Hoping that something turns up: The Chancellor’s Autumn Statement

Hoping that something turns up: The Chancellor’s Autumn Statement

Economic commentary from Mark Berrisford-Smith, Head of Economics, Commercial Banking, HSBC UK.

18 November 2022

Key points

  • Jeremy Hunt’s Autumn Statement brought few surprises, with measures in the short term to support the economy as it weathers a recession, but curbs on public spending from 2025. Many unpopular aspects of the package have therefore been left to the next government.

  • The OBR anticipates that the government will need to borrow around £300 billion more over five years than it envisaged as recently as March, with the cost of servicing the national debt peaking at £120 billion in the current fiscal year. The ratio of debt to GDP will continue to rise in coming years and isn’t expected to start falling until 2027/28.

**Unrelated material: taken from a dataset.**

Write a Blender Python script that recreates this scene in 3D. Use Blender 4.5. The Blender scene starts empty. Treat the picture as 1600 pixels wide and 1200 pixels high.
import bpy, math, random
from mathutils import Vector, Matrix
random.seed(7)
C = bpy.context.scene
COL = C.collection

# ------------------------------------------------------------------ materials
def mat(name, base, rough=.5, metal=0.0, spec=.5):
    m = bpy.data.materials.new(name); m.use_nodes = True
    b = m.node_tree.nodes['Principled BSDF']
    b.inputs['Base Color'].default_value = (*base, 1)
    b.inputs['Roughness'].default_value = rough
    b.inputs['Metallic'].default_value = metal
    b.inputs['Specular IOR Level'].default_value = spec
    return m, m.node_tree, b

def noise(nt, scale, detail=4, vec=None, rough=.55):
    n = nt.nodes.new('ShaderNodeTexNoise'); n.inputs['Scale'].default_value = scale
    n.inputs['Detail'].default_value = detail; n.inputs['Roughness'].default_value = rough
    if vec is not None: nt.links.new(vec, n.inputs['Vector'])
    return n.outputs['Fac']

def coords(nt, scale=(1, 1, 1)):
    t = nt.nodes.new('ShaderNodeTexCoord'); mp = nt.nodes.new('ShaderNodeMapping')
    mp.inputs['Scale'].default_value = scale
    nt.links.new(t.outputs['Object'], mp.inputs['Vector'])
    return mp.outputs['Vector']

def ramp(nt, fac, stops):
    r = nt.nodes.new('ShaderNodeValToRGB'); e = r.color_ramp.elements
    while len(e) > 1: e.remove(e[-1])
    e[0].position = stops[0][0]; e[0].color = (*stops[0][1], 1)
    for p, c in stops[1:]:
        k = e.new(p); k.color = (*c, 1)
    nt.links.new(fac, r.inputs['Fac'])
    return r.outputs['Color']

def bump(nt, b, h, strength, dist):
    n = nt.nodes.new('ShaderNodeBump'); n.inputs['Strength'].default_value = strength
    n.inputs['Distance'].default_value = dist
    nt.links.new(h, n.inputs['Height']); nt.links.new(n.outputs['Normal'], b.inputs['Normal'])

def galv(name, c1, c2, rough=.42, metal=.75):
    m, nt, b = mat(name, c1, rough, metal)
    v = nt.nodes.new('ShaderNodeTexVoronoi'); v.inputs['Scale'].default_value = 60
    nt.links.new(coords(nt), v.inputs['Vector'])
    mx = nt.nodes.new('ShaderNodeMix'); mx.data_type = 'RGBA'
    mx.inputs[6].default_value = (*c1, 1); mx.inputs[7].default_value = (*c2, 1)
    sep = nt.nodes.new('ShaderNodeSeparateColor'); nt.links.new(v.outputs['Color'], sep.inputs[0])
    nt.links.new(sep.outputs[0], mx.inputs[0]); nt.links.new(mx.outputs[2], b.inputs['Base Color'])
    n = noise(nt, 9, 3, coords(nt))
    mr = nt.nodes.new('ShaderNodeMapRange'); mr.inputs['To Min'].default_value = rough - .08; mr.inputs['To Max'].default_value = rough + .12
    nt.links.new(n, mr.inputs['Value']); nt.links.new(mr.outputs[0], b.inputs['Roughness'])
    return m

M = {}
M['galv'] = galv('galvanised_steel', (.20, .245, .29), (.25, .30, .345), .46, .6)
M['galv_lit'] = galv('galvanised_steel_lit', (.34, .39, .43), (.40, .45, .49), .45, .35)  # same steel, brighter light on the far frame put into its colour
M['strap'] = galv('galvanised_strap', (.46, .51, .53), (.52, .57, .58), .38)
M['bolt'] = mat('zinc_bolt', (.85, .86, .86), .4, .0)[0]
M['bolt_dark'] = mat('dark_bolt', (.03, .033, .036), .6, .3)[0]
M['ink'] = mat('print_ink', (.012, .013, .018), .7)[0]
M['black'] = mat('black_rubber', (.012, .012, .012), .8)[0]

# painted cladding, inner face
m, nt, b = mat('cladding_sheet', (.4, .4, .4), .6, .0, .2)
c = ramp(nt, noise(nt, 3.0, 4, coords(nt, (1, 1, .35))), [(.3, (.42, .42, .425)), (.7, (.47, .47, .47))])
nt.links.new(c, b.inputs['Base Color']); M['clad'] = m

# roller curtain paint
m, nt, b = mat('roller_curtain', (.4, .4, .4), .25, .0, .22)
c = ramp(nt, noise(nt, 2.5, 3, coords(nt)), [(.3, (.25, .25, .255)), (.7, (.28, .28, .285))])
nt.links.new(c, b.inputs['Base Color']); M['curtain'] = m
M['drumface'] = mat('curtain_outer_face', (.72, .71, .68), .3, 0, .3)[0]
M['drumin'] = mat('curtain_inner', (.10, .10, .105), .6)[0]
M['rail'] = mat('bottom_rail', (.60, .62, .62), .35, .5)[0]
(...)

  • The retention of universal energy price support for households until March 2024, albeit at a higher level, will help to keep a lid on inflation during 2023. HSBC expects inflation to fall to 5.2% at the end of 2023, but also anticipates that it will still be above the 2% target a year later. With the Bank of England having assumed in its latest forecasts that universal support would be retained, the stance of the Autumn Statement will have no meaningful impact on the outlook for Bank Rate, which HSBC still expects will peak at 3.75% in February 2023.

  • The statement appears to have preserved the recent calm in financial markets. Yet the path ahead is daunting, with households set to see the past eight years of improvement in living standards wiped out during the coming recession. The government is no doubt hoping that something will turn up, so that some of the measures in this statement can be reversed at a later date.